Aquella vez primera que el escultor tuvo ante sí su obra maestra, ¿qué no diría? Si eres el Hijo en toda tu figura. Fue hombre de talento el que te vio nacer. Quizás reprodujo la visión que tuviera de los cielos. ¿Cómo se asume que únicamente hablar no puedas? Llenas Sevilla de pasión, de fuerza, de la más doliente de las bellezas.
Que me perdone el Salvador, que tantas veces le importuno. Entro y casi no salgo porque quiero volver a contemplarte. Cuéntame con esos ojos, Señor, que no eres solo producto del arte más hermoso. Que tu gesto es la evidencia de que un amor que no es de la Tierra, logró sacar de aquel tronco el vivo reflejo de Dios.
Busco la salida a tientas pues mis ojos se han borrado de emoción en tu presencia. Reconozco que hablo a ciegas, que me embriaga tu misterio, y no resuelvo la pregunta. Aquí, sentada frente a tu semblante. Contigo entre el silencio, eterno, omnipresente. Parada en el lugar de siempre. Donde provoco el encuentro cada una de las veces. Sólo acierto a pedirte que me hables.
Casi no alcanzo a verte desde fuera, cuando recorres la ciudad. Ocurre que el Jueves Santo mi cauce es el río que dejan las lágrimas de la Victoria. Y qué otra cosa si no el triunfo es lo que descubro mientras te observo. Te prometo, con la voz apagada, que aunque deje de pensar, no controlo lo que siento. Se escapan todos mis suspiros repasando tu silueta, pierdo el control en un impulso y te pido lo que tu propio imaginero por entonces te pidiera: Habla, Señor. Habla.
El producto de mi imaginación me permite soñar con tus movimientos. No lo juro pero sí lo creo, que pude verte mover el torso a modo de contracción, buscando el aire que tu cuerpo necesita. Cuando caminas no te llevan, confiésalo, que te escuchen quienes puedan. Llevas tú ese andar de plata que estremece suavemente el corazón. Son fieles tus devotos, Señor de Martínez Montañés, de la túnica morada, de la sangre en la sien. Del dolor impreso en la dulzura de tu tez morena, en tus manos de bronce. Cristo de la postura serena y la espalda cansada del peso que llevas.

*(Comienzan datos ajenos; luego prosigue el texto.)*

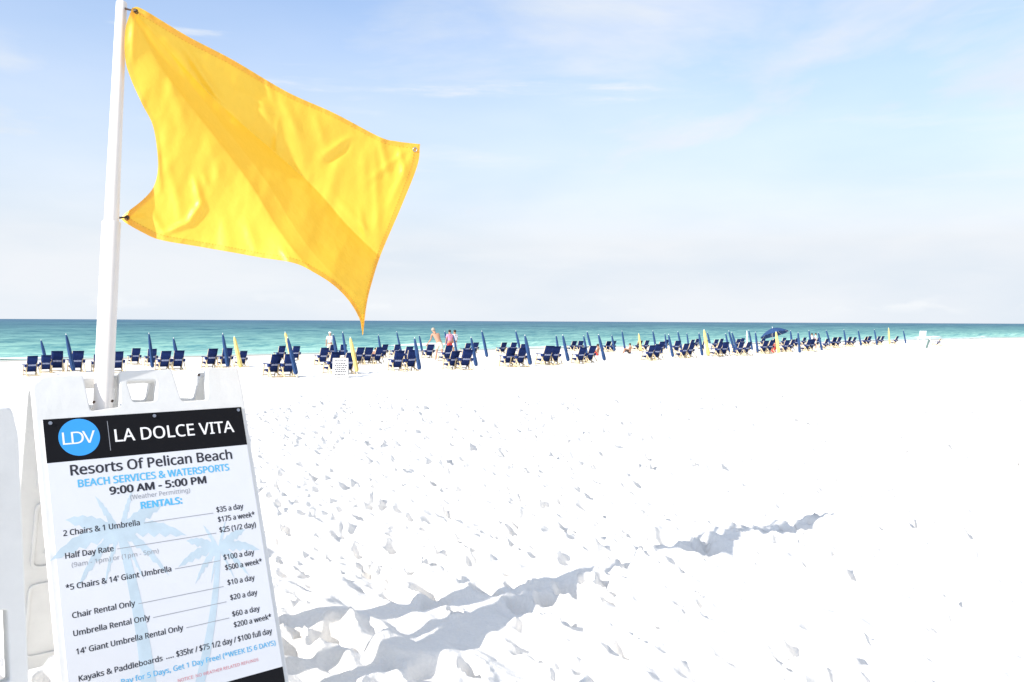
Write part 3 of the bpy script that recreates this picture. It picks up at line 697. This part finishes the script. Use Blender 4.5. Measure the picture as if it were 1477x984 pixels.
# ------------------------------------------------------------------ beach chairs
FACE = R(38)                                            # chairs face the sea: 38 degrees left of straight ahead
def make_chair():
    r = empty('beach_chair')
    # local: faces +Y, feet at z 0
    y0, z0, y1, z1 = -.06, .16, -.36, .74
    dv = Vector((0, y1 - y0, z1 - z0)).normalized()
    bk = MB(); rows = 9; cols = 5
    P = np.zeros((rows, cols, 3))
    for i in range(rows):
        for k in range(cols):
            q_ = i / (rows - 1); c_ = k / (cols - 1) - .5
            sag = .025 * math.sin(math.pi * q_) * (1 - (2 * c_) ** 2 * .3)
            P[i, k] = (c_ * (.37 - .015 * q_), y0 + (y1 - y0) * q_ - sag, z0 + (z1 - z0) * q_)
    me = grid_mesh('backrest', P); bmx = bmesh.new(); bmx.from_mesh(me); bmesh.ops.solidify(bmx, geom=bmx.faces[:], thickness=.012); bmx.to_mesh(me); bmx.free()
    back = mesh_obj('backrest', me, M['navy'], r)
    # pale printed line across the back
    mb = MB(); rot = Matrix((Vector((1, 0, 0)), dv.cross(Vector((1, 0, 0))), dv)).transposed()
    xx = -.13
    for i, wd in enumerate((.026, .02, .026, .01, .026, .026, .018, .026, .022, .026)):
        q_ = .42; mb.box((xx + wd / 2, y0 + (y1 - y0) * q_ - .041, z0 + (z1 - z0) * q_), (wd * .8, .004, .060 + .010 * (i % 2)), rot); xx += wd + .004
    mb.build('printed_line', M['mark'], back)
    # seat
    mb = MB(); mb.bar((0, -.08, .17), (0, .26, .235), .37, .02); mb.build('seat', M['navy'], r)
    for sx in (-1, 1):
        x = sx * .168
        mb = MB(); mb.bar((x, -.06, .02), (x, y1 + .035, z1 + .005), .024, .03, bev=.004); mb.build('back_post', M['wood'], r)
        mb = MB(); mb.bar((x, -.30, .03), (x, .30, .25), .028, .045, bev=.004); mb.build('side_rail', M['wood'], r)
        mb = MB(); mb.bar((sx * .215, .22, .0), (sx * .215, .10, .42), .028, .04, bev=.004); mb.build('front_leg', M['wood'], r)
        mb = MB(); mb.bar((sx * .215, -.42, .0), (sx * .215, -.12, .40), .026, .035, bev=.004); mb.build('rear_leg', M['wood'], r)
        mb = MB(); mb.bar((sx * .215, -.27, .435), (sx * .215, .14, .438), .075, .13 if 0 else .024, bev=.006)
        mb.build('armrest', M['navy'], r)
        mb = MB(); mb.box((sx * .212, -.20, .39), (.075, .12, .10), bev=.02); mb.build('arm_pouch', M['navy'], r)
    mb = MB(); mb.bar((-.18, y1 - .01, z1 + .005), (.18, y1 - .01, z1 + .005), .025, .025, side=(0, 1, 0), bev=.004)
    mb.build('top_rail', M['navy'], r)
    MB().bar((-.22, -.40, .02), (.22, -.40, .02), .03, .04, side=(0, 1, 0)).build('crossbar', M['wood'], r); MB().bar((-.20, .19, .06), (.20, .19, .06), .03, .03, side=(0, 1, 0)).build('crossbar', M['wood'], r)
    return r
# photograph pixels: centre, top edge, feet (0: hidden), row (n nearer / f farther)
CH = [(44.5, 512.8, 542, 'n'), (66, 519, 538, 'f'), (82, 505, 537, 'n'), (109, 505, 537, 'n'), (141, 511, 536, 'n'), (167.6, 510, 0, 'f'), (193, 503, 0, 'n'), (217.5, 503.5, 0, 'n'),
 (234.4, 507.7, 0, 'f'), (254, 507, 0, 'n'), (302, 501.6, 531, 'n'), (323.8, 501.6, 531, 'n'), (347, 505.7, 529, 'n'), (392, 509.7, 543, 'n'), (413, 509.7, 543, 'n'), (403, 499.6, 0, 'f'),
 (424.7, 499.6, 0, 'f'), (463, 503, 0, 'f'), (477, 497.5, 0, 'f'), (493.5, 497.5, 0, 'f'), (478, 507, 539, 'n'), (499, 507, 539, 'n'), (514, 501.6, 0, 'f'), (527.3, 502, 0, 'f'), (541, 501.6, 0, 'f'),
 (551.3, 497, 0, 'f'), (568.6, 497, 0, 'f'), (570.7, 505, 536, 'n'), (590, 504, 535, 'n'), (585, 501, 0, 'f'), (616.7, 497, 0, 'f'), (642, 500, 0, 'f'), (650, 505, 533, 'n'), (667.7, 503, 533, 'n'),
 (670.4, 495, 0, 'f'), (682.6, 494, 0, 'f'), (722.5, 494, 0, 'f'), (737, 494, 0, 'f'), (731.3, 501, 529, 'n'), (747, 501, 529, 'n'), (751, 498, 0, 'f'), (784, 497.5, 526.7, 'n'), (796.6, 499, 526, 'n'),
 (824.3, 492, 0, 'f'), (834.5, 492, 0, 'f'), (833.8, 499.6, 524.5, 'n'), (846.7, 498, 524, 'n'), (873, 492, 0, 'f'), (880.5, 492, 0, 'f'), (918.4, 491.5, 0, 'f'), (928.6, 491.5, 0, 'f'), (934, 497.5, 520, 'n'),
 (943.5, 495.8, 519.5, 'n'), (950.4, 493, 0, 'f'), (957.9, 490, 0, 'f'), (973.4, 492, 0, 'f'), (982.2, 494.5, 517, 'n'), (991, 494, 516.5, 'n'), (994, 490, 0, 'f'), (1002.5, 489, 0, 'f'), (1014, 491, 0, 'f'),
 (1029, 489.5, 0, 'f'), (1031, 493, 515, 'n'), (1037, 489, 0, 'f'), (1041, 493, 514.5, 'n'), (1061, 489, 0, 'f'), (1068, 488, 0, 'f'), (1063.5, 493, 513, 'n'), (1073, 492.5, 512.5, 'n'), (1098, 487.5, 0, 'f'),
 (1098.5, 491, 510.5, 'n'), (1106, 490, 510, 'n'), (1114, 489, 0, 'f'), (1128, 487.4, 0, 'f'), (1129, 490, 508.5, 'n'), (1136, 489, 508, 'n'), (1146, 488, 0, 'f'), (1157, 487, 0, 'f'), (1160.5, 489, 507.5, 'n'),
 (1167, 489, 507, 'n'), (1171, 486, 0, 'f'), (1177, 487, 0, 'f'), (1187, 488.5, 505, 'n'), (1198.4, 486, 502, 'n'), (1205, 486, 502, 'n'), (1221, 486, 500.5, 'n'), (1227, 486, 500.5, 'n'), (1244, 485, 499, 'n'),
 (1249.5, 484.8, 499, 'n'), (1262.5, 485, 498.5, 'n'), (1268, 484.7, 498, 'n'), (1288.5, 484.7, 497.5, 'n')]
ORD = ['first', 'second', 'third', 'fourth', 'fifth', 'sixth', 'seventh', 'eighth', 'ninth', 'tenth', 'eleventh', 'twelfth', 'thirteenth', 'fourteenth', 'fifteenth', 'sixteenth', 'seventeenth', 'eighteenth']
SEG = [(0, 150, 'left of the flagpole'), (150, 336, 'between flagpole and leftmost yellow umbrella'), (336, 440, 'beside the two leftmost yellow umbrellas'), (440, 520, 'around the small white board'),
       (520, 625, 'between white board and bending man'), (625, 705, 'just right of bending man'), (705, 815, 'midway, well right of bending man'), (815, 912, 'left of the stubby yellow umbrella'),
       (912, 1012, 'right of the stubby yellow umbrella'), (1012, 1088, 'between tall yellow and white umbrellas'), (1088, 1140, 'by the open blue umbrella'),
       (1140, 1182, 'just past the open blue umbrella'), (1182, 1276, 'before the rightmost yellow umbrella'), (1276, 1400, 'beside the rightmost yellow umbrella')]
def seg_of(x): return next(i for i, s_ in enumerate(SEG) if s_[0] <= x < s_[1])
proto = make_chair(); index_kids()
lab = {}
for i, c in enumerate(CH): lab.setdefault((seg_of(c[0]), c[3]), []).append((c[0], i))
name_of = {}
for (sg, rw), lst in lab.items():
    for k, (x, i) in enumerate(sorted(lst)):
        rwn = 'nearer' if rw == 'n' else 'farther'
        which = 'only one' if len(lst) == 1 else ORD[k] + ' from left'
        name_of[i] = f'navy beach chair, {which}, {rwn} row, {SEG[sg][2]}'
for i, (px, top_, base_, rw) in enumerate(CH):
    o = proto if i == 0 else copy_tree(proto)
    P = chair_point(px, top_, base_); o.location = (P.x, P.y, P.z - .01)
    hh = (base_ - top_) * P.y / F / .76 if base_ else 1
    hh = min(max(hh, .86), 1.12); o.scale = (hh * (1.0 if px < 600 else 1.12 if base_ else 1.2), hh, hh)
    o.rotation_euler = (R(float(rng.uniform(-2.5, 2.5))), R(float(rng.uniform(-1.5, 1.5))), FACE + R(float(rng.uniform(-9, 9))))
    tag(o, name_of[i], 'beach chair', 'navy beach chairs set out in rows facing the sea')

# ------------------------------------------------------------------ closed umbrellas
def make_umbrella(m, name='beach_umbrella'):
    r = empty(name)                                     # 1 unit tall, standing on z 0
    mb = MB(); mb.tube([(0, 0, -.05), (0, 0, .985)], .011, 8); mb.build('pole', M['pole'], r)
    prof = [(.085, .036), (.10, .050), (.14, .060), (.25, .060), (.34, .056), (.38, .048), (.41, .053), (.52, .056), (.65, .052), (.78, .045), (.90, .034), (.955, .022), (.975, .006)]
    mb = MB(); mb.lobed(prof, 8, .16); mb.build('folded_canopy', m, r, True)
    mb = MB(); mb.tube([(0, 0, .39), (0, 0, .415)], .056, 14); mb.build('tie_strap', m, r)
    mb = MB(); mb.ell((0, 0, .99), (.012, .012, .016), sub=1); mb.build('finial', M['white'], r, True)
    return r
UP = {'b': make_umbrella(M['navy2']), 'y': make_umbrella(M['yellow']), 'w': make_umbrella(M['whitef'])}
index_kids()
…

Dibujas con tus pasos el amor en la historia, como lienzo en blanco de Sevilla, ciudad que se sube a tu cruz y se encoge en tu rostro, nazareno. Perdura el enigma del escultor, esa forma de introducir el alma en tu madera para que casi pudieras respirar. ¿En qué estaría pensando Juan Martínez Montañés? Culminó un poema perfecto, de realismo a escala romántica, con la gubia tallando en verso.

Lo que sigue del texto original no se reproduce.